Credit card management tips

Do you have a credit card management strategy? Maybe you use your credit card once a month and pay it off. Maybe you use it to purchase daily necessities or maybe you use it to make big purchases.

Have you ever heard of someone making an incredibly expensive purchase on their credit card and thought to yourself “Why would they do that?” Making expensive purchases on your credit card can cost a lot of money in interest charges and although they may seem outrageous the truth is there are some benefits. Here are seven big purchases and the reasons why you may (or may not) want to charge them on your credit card.

A House

Yes, it’s true. Some people actually use their credit card to purchase a home. If you don’t have the savings to write a check for your down payment, why not use your credit card? New purchases with credit card checks can sometimes have a lower interest rate than swiping your card. If so this could be a smart credit card management tip.

Your College Education

Believe it or not, people do pay for their college education with their credit card. Unless your credit card is at 0% for the next four years it might not be a great idea to charge your college education. Interest on tens of thousands of dollars can accumulate very quickly and student loans are a more economical option. The odds of a college freshman being approved for a credit card with a limit of $50k to $100k is probably slim to none.

A New (or Used) Car

Some people shop around for car loan rates, some people take advantage of dealer pricing and some people buy their car on their credit card. It may seem silly but just think of all the rewards points. If you have the money to buy a car and the availability on your credit it may be wise to charge it and pay it off immediately to gain rewards points and avoid interest.

A Brand New Boat

A boat -- just like a car -- is a depreciating asset. This is not the best credit management strategy because your debt is greater than the value of the asset -- and that’s never good.
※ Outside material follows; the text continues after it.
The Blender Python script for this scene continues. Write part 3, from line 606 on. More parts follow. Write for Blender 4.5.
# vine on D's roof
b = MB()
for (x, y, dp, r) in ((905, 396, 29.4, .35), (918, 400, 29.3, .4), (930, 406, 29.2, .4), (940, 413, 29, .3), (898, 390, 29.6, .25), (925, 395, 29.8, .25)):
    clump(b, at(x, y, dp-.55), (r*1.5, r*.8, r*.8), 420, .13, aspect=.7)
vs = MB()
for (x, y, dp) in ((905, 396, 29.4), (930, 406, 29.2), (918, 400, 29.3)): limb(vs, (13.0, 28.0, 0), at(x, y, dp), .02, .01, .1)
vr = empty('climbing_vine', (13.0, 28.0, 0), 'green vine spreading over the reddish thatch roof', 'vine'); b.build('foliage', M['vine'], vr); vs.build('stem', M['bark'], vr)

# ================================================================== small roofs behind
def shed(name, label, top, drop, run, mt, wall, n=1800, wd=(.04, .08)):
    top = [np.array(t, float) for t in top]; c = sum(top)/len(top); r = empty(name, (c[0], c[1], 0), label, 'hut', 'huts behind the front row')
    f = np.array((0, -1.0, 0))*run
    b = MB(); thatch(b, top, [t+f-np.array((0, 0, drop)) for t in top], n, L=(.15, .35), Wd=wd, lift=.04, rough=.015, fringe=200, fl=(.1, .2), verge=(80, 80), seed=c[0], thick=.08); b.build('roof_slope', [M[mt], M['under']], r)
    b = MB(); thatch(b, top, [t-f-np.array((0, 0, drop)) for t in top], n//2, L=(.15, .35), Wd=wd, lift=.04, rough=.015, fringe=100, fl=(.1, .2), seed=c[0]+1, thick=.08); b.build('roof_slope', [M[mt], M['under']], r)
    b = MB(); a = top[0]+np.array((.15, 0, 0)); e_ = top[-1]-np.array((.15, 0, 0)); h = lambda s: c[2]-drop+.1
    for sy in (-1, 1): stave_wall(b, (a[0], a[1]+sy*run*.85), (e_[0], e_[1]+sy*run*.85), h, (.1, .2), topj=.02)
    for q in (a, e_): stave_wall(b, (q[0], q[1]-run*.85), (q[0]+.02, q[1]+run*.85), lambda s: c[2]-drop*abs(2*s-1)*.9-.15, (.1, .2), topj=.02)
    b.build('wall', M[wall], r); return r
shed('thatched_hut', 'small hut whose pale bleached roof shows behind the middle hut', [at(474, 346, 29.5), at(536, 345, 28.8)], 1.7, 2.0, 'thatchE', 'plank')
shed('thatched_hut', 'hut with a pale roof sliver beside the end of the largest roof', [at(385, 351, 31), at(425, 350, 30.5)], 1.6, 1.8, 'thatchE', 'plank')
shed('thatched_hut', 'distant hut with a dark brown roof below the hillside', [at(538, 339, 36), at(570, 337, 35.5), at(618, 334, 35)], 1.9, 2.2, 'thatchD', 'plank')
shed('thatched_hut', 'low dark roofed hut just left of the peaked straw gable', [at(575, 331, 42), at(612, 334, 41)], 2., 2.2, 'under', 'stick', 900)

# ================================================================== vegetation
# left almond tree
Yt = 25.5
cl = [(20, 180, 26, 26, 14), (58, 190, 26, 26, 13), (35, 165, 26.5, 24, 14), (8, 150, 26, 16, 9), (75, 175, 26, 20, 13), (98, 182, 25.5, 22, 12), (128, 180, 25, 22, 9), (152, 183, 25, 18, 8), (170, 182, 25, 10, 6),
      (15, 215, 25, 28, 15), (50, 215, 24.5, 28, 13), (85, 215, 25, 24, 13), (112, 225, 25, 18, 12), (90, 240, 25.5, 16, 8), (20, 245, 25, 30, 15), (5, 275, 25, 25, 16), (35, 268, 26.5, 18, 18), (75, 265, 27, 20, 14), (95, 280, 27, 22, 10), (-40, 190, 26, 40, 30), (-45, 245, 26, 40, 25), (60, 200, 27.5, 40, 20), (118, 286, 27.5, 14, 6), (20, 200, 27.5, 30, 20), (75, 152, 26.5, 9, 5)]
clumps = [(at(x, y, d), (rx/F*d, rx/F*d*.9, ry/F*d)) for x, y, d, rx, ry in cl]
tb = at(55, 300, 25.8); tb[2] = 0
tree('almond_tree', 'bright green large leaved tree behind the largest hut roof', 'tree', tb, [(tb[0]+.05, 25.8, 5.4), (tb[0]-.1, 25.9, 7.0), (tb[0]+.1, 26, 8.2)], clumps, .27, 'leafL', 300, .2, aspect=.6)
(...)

The technical term is negative equity and you don’t want it.

A Pet

Sometimes high credit card limits lead to impulse purchases. Buying an expensive pet is never a good idea because there are ongoing costs involved. Purchasing and owning a pet is not a one-time expense so while you’re paying off the purchase price you also have to budget in ongoing monthly costs such as food and vet bills. Those expenses can quickly add up.

Your Bachelor(ette) Party

Buying an extra long weekend vacation for you and your closest friends is not the best credit card management tip. Why? Because when you’re on vacation you probably (like many people) spend money in ways you normally wouldn’t. The debt that happens on vacation doesn’t stay on vacation, it comes home with you. You don’t want to start your happily ever after in debt.


This is a major no-no when it comes to credit card management. Some credit cards offer extended warranties when it comes to electronics but more often than not electronics are not a necessary purchase. Before you swipe your credit card think of the want vs. need. If you don’t need it then save yourself some money and don’t buy it.